Scalia normally bars television cameras from his appearances, but his policy on the use of small audio recorders has not been clear-cut. Newspaper and other print reporters typically use the devices to ensure the accuracy of quotations but not to record speeches or other remarks for broadcast.

Scalia's April 9 letter said he is "undertaking to revise my policy so as to permit recording for use of the print media." The letter arrived Monday, Reporters Committee Executive Director Lucy Dalglish said.

During the April 7 speech in Hattiesburg, Miss. (search), a deputy federal marshal demanded that reporters for The Associated Press and the Hattiesburg American erase recordings of the justice's remarks. She said the justice had asked that his appearance not be recorded.

When the AP reporter resisted, the officer took the digital recorder out of the reporter's hands. The reporter then showed Marshal Melanie Rube how to erase the recording. The exchange occurred in the front row of the auditorium while Scalia delivered his speech about the Constitution.

The AP reporter, Denise Grones, had not received Scalia's letter Monday.

"We are pleased Justice Scalia has acknowledged that it was wrong for federal law enforcement officers to force reporters to erase their tapes," said Frank Fisher, AP bureau chief for Mississippi.

"But the justice also ordered a television crew to leave a public reception before the speech, and newspaper photographers were initially told not to take pictures.
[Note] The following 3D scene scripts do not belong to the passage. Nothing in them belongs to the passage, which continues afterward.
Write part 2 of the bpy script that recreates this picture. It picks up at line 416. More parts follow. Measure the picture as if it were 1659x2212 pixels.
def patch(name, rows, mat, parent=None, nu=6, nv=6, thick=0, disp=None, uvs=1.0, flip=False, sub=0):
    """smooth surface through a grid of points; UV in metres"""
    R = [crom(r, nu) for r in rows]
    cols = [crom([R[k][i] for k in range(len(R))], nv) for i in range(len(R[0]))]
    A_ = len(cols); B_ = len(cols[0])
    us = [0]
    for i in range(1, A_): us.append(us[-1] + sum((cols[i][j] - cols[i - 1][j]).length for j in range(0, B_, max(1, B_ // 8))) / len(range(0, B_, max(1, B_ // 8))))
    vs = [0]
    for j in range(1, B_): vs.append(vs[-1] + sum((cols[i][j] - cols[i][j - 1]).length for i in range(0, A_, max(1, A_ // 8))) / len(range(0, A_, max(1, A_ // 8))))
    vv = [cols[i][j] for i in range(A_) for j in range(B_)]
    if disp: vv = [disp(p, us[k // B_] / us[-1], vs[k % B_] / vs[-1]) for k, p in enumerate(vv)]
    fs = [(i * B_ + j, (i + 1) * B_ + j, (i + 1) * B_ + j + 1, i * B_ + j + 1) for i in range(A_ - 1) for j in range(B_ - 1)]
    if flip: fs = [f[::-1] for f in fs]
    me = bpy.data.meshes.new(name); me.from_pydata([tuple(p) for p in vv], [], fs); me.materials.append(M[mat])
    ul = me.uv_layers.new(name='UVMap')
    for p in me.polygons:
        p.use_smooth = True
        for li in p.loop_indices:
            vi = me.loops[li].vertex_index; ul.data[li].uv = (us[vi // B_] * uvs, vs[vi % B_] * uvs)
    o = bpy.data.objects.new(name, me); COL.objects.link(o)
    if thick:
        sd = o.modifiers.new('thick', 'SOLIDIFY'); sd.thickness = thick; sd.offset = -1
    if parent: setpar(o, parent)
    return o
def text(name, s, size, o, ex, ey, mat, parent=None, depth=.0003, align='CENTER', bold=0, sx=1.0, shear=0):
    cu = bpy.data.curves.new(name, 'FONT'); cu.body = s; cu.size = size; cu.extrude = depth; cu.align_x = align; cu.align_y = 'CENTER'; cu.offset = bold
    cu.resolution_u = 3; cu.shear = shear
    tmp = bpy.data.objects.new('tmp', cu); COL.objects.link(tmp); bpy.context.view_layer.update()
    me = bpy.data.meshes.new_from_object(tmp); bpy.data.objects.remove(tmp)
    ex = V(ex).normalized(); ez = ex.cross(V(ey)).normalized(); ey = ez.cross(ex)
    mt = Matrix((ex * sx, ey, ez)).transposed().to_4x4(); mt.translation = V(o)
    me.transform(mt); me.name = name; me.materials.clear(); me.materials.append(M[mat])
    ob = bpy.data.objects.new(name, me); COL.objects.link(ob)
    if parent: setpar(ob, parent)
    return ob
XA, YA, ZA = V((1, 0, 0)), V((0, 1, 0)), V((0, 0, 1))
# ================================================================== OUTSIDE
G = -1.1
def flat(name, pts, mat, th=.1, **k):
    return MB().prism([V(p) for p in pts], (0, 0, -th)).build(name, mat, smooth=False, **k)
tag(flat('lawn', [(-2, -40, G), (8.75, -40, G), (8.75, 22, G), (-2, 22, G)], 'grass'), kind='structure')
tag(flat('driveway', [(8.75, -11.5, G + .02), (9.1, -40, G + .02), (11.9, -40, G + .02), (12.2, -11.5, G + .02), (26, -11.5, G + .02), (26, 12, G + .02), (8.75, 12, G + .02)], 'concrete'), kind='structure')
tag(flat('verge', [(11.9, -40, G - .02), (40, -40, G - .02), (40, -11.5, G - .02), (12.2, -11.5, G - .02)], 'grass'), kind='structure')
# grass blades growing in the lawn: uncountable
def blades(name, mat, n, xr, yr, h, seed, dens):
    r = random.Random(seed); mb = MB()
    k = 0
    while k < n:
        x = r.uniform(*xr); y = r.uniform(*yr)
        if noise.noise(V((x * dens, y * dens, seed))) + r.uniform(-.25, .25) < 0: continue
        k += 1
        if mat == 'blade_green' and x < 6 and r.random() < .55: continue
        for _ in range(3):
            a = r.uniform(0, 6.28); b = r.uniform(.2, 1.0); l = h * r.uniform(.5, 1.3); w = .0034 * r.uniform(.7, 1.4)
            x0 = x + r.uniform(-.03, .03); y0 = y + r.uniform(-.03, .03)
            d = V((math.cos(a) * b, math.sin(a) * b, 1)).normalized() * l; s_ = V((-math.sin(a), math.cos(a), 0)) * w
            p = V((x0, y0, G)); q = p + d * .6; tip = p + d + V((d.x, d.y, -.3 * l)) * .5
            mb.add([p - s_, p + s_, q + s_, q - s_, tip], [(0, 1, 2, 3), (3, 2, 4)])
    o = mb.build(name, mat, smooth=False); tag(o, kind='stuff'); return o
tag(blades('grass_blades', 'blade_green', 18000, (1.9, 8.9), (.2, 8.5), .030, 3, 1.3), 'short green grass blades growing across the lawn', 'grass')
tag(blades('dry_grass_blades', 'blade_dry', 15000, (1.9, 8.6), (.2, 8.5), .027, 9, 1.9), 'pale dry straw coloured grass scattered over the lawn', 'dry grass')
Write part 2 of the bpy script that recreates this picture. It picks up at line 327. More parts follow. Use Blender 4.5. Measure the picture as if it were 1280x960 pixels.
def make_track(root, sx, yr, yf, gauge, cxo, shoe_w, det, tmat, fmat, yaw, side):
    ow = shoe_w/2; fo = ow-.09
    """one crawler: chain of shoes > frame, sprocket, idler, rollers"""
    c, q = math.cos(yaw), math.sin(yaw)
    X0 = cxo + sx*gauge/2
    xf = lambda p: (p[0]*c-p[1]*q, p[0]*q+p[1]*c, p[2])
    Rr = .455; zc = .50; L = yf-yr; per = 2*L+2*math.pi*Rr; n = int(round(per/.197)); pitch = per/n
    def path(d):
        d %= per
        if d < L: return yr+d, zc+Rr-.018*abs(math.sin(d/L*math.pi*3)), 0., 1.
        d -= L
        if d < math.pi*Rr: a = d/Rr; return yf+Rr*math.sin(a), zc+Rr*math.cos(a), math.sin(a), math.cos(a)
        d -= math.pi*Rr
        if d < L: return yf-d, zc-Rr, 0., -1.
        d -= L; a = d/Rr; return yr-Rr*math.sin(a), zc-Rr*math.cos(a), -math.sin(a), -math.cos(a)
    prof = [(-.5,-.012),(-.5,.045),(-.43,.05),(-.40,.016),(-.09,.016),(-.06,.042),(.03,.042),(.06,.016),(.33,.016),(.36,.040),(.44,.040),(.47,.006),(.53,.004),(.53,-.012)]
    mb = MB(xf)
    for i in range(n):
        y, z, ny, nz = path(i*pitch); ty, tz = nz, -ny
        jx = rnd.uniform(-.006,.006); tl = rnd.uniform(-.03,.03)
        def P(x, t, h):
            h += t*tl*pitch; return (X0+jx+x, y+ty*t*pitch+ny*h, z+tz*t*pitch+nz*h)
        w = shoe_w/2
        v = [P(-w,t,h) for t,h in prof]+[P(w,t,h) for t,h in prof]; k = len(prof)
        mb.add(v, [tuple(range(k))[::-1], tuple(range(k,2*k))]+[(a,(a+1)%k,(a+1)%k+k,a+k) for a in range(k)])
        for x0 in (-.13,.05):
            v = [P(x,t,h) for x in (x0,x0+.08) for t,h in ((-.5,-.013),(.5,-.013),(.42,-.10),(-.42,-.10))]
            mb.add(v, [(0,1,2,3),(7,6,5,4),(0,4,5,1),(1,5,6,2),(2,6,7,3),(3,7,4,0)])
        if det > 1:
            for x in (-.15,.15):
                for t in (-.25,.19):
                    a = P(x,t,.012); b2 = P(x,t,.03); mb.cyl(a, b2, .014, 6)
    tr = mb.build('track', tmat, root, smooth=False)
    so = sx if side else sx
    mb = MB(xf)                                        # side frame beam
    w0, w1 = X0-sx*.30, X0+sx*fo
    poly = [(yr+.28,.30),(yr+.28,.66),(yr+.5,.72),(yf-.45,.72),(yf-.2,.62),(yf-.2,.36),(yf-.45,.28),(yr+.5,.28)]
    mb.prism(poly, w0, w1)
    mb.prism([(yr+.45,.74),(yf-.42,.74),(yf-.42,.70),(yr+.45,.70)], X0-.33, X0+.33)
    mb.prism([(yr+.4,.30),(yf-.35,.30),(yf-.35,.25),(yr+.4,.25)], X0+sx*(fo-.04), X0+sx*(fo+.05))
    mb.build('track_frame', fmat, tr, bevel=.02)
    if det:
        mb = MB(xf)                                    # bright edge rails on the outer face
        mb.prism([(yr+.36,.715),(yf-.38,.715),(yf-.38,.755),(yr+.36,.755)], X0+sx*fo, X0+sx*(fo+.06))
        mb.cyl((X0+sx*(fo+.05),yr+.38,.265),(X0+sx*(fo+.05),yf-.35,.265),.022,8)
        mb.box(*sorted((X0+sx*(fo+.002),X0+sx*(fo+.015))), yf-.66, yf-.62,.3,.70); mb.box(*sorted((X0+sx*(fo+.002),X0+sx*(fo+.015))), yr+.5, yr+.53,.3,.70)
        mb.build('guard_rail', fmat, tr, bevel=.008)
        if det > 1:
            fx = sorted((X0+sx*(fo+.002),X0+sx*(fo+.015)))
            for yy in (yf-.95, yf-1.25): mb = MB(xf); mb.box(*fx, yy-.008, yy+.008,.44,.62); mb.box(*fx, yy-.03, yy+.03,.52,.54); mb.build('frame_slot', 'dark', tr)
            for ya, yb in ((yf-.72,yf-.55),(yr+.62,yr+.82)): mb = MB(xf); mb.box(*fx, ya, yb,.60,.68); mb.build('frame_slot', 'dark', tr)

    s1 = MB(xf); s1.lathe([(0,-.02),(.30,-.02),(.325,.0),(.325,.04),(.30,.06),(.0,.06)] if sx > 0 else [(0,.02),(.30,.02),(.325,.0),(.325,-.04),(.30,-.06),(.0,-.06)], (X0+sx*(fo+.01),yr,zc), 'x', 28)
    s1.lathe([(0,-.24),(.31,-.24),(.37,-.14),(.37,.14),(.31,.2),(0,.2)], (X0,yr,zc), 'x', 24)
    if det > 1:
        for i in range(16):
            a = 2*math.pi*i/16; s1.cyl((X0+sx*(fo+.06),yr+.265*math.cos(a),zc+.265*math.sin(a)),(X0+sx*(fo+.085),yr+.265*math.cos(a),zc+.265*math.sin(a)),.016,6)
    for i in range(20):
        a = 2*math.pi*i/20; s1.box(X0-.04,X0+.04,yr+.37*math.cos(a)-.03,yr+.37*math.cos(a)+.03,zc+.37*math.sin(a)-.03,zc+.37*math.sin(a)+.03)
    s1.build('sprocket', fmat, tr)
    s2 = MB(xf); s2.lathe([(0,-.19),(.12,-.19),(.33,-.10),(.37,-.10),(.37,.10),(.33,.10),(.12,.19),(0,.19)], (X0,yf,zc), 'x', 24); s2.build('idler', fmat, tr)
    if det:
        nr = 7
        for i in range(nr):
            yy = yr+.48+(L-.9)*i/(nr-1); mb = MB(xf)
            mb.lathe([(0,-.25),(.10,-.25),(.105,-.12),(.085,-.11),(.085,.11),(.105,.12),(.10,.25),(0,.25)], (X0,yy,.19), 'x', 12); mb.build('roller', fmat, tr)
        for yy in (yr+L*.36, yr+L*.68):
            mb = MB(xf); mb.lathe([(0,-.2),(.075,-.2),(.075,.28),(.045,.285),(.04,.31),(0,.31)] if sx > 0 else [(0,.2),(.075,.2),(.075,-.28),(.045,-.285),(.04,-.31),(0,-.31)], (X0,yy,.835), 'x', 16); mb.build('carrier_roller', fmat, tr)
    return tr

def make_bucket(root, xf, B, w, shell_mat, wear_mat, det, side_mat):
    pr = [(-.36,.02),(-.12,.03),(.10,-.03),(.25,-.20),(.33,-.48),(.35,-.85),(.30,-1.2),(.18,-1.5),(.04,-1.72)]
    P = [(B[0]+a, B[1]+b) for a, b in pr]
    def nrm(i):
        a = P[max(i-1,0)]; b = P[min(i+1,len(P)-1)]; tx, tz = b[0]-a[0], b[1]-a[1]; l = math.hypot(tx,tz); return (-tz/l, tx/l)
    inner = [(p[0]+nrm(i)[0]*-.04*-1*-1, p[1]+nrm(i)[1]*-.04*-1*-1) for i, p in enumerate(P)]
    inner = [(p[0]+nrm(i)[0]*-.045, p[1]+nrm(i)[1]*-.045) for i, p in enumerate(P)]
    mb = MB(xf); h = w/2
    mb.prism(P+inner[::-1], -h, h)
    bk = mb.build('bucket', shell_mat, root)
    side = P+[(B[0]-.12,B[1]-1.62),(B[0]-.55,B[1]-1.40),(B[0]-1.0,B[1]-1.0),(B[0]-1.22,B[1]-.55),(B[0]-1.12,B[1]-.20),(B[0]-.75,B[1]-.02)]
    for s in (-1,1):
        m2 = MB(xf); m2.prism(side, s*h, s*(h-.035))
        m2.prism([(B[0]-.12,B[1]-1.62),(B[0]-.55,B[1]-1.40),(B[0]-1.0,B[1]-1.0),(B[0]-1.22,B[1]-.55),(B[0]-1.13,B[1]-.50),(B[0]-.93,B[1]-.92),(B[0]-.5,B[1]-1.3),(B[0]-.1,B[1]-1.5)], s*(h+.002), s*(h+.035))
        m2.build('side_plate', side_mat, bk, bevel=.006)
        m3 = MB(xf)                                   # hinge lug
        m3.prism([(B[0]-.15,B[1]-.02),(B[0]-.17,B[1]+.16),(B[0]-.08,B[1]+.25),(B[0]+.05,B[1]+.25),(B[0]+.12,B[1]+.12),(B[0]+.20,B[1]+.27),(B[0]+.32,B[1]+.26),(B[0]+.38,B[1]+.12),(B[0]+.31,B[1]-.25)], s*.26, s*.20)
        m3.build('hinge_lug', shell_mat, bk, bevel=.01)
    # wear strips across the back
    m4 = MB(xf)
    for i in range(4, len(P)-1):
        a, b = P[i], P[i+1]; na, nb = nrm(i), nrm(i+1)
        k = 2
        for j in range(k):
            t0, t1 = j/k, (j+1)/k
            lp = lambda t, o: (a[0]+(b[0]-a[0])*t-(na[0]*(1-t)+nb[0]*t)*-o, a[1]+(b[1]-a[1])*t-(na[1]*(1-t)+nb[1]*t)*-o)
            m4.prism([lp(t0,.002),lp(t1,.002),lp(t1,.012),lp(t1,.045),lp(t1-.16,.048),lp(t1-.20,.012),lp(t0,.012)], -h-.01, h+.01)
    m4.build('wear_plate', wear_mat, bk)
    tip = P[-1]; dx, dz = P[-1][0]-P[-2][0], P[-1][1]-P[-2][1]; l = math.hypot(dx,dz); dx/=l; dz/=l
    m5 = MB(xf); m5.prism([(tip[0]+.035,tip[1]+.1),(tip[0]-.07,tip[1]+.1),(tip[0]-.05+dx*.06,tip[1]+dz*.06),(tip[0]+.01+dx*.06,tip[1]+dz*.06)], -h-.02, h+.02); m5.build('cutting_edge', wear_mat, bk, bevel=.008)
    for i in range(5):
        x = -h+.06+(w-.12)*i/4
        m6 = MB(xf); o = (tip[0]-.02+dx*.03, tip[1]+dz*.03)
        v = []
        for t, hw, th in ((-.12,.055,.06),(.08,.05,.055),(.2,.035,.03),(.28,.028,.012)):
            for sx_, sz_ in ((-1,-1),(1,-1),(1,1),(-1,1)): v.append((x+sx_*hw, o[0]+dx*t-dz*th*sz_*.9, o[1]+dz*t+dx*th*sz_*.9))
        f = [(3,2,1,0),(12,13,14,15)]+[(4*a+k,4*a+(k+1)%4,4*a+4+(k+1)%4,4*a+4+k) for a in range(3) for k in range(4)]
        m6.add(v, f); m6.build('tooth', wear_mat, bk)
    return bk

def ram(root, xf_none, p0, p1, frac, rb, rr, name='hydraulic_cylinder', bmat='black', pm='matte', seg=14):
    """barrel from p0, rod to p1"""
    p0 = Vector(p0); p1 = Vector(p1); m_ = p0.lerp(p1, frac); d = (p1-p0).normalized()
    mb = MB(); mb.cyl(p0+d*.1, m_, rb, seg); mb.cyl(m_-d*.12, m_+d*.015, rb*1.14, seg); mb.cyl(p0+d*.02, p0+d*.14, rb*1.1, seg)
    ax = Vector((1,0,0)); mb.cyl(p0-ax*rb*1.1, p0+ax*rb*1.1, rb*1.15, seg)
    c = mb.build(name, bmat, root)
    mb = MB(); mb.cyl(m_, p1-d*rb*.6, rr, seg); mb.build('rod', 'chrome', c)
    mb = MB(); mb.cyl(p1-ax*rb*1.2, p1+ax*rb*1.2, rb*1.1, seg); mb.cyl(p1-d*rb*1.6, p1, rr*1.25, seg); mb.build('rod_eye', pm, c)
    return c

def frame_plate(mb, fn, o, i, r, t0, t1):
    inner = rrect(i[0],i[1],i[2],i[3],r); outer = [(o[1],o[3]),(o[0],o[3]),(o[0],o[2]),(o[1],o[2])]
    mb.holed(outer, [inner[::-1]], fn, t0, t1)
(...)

We think that deserves an apology, too," Fisher said.

In his letter to the journalists' advocacy group, Scalia said he had not directed the marshal to act.

"I was as upset as you were," he wrote to Dalglish.

Neither Scalia nor his hosts at Hattiesburg's Presbyterian Christian High School announced any ban on audio recordings before the speech.

Allowing recordings by print reporters "will, as you say, promote accurate reporting," Scalia wrote to Dalglish.

The AP reported that Scalia told the high school students, "The Constitution (search) of the United States is extraordinary and amazing. People just don't revere it like they used to."

Sens. Patrick Leahy, D-Vt., and Charles Schumer, D-N.Y., referred to that quote in a letter Monday to the chief administrator of the federal court system. The senators asked for a clear policy on media coverage of federal judges' public remarks.

"Actions speak louder than words," the senators wrote. "If the seizure of the reporters' tapes did not violate the letter of the Constitution — and it may well have — it certainly violates the spirit."

Last year, Scalia was criticized for refusing to allow television and radio coverage of an event in Ohio in which he received an award for supporting free speech.

"We're gratified that Justice Scalia shares our anger over the recordings' seizures and we think his stated intention to change the policies governing how his public speeches are covered is a good move," said Jon Broadbooks, the Hattiesburg American's executive editor.

"What remains is the very important question of why the U.S. Marshal's Service thought it proper to break the law by seizing the recordings in the first place."